Q: Describe the research process you went through for The Apothecary.
A: I had just read David Kynaston’s Austerity Britain, 1946-1951, which collects stories of Britain after the war from people who were there. It was the perfect book to read before writing a novel set in London in the early 1950s. I read a little about the Chelsea Physic Garden and apothecaries’ measures and alchemy, and then I started writing.

I tend to do research late, after I have the story down. If I do too much, too early, it gets in my way. After I had a draft, I went to London, to the Chelsea Physic Garden and the Imperial War Museum, which is my favorite museum. I put a Morrison bomb shelter from the museum in the next draft. I listened to oral histories about the experience of British children in the war. I read about the development of atomic weapons. And I cornered a chess genius at a dinner party and got plausible opening moves for a chess game played in 1952 between a skilled English boy and an American girl who’s trying to be bold, so I could replace my vague placeholder sentences: ‘Janie pushed out a pawn.’ I knew what the scene was, I just needed the right details.

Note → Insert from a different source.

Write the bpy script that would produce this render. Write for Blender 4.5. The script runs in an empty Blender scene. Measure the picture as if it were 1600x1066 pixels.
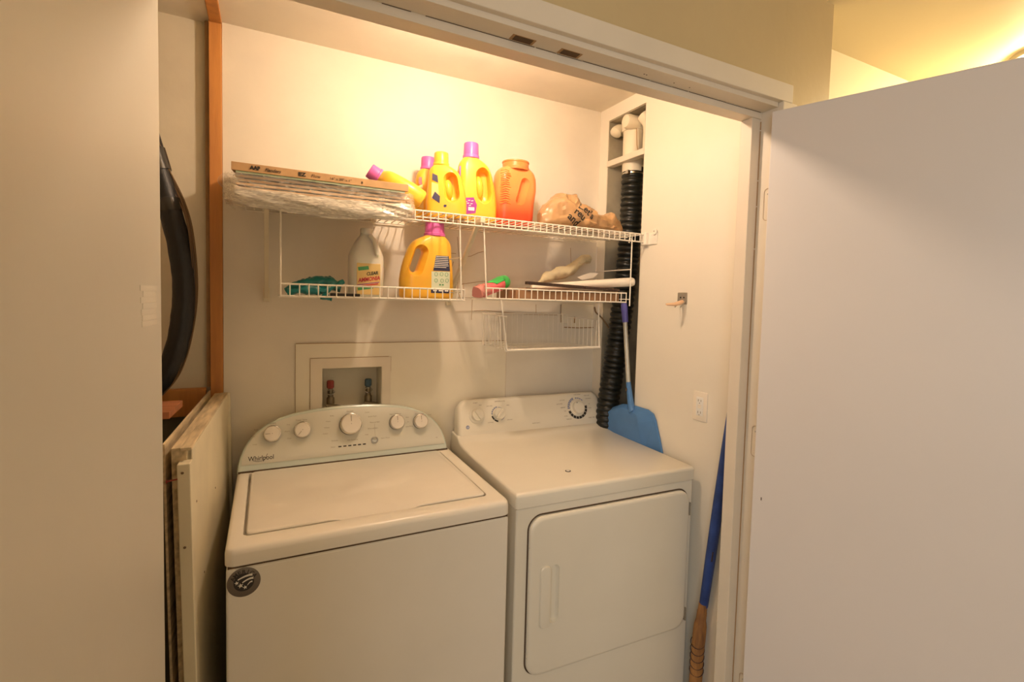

Q: The Apothecary features some great illustrations by Ian Schoenherr; what do you think is the best way for a writer to collaborate with an illustrator?
A: I think it should be just that: a collaboration. I had put clip art at the beginning of each chapter, with a picture of something that would appear in that chapter. Ian used a few of those objects, and continued the idea that the opening image should build suspense about the chapter, but he went way beyond my little boxed images. I was limited by what I could find in photographs. He chose perfect moments and scenes from the book to illustrate, and his paintings wrap around the text, across the top or bottom of the page. They’re so beautiful, and Ryan the designer and Cecilia the art director showed me the sketches as they came in, so we could have a dialogue about it. There’s a character in the book with a wooden leg, and in the manuscript it was just a peg, but Ian drew an articulated leg with buckled straps, a boot, and visible nails to hold the sock up. I started to say, ‘Oh, that’s not the right kind of…’ and then I shut up and went back and changed the text. His leg was better.

Q: What’s next for you in your writing career?
A: I have a novel for adults in mind, but I haven’t found my way into it yet. In the meantime I’ve been writing another Apothecary book, picking up Janie and Benjamin two years later. I’m trying to think hard about the story as I go, so I won’t have to throw out as much as I usually do, but that’s just an experiment. I’ll see if it works.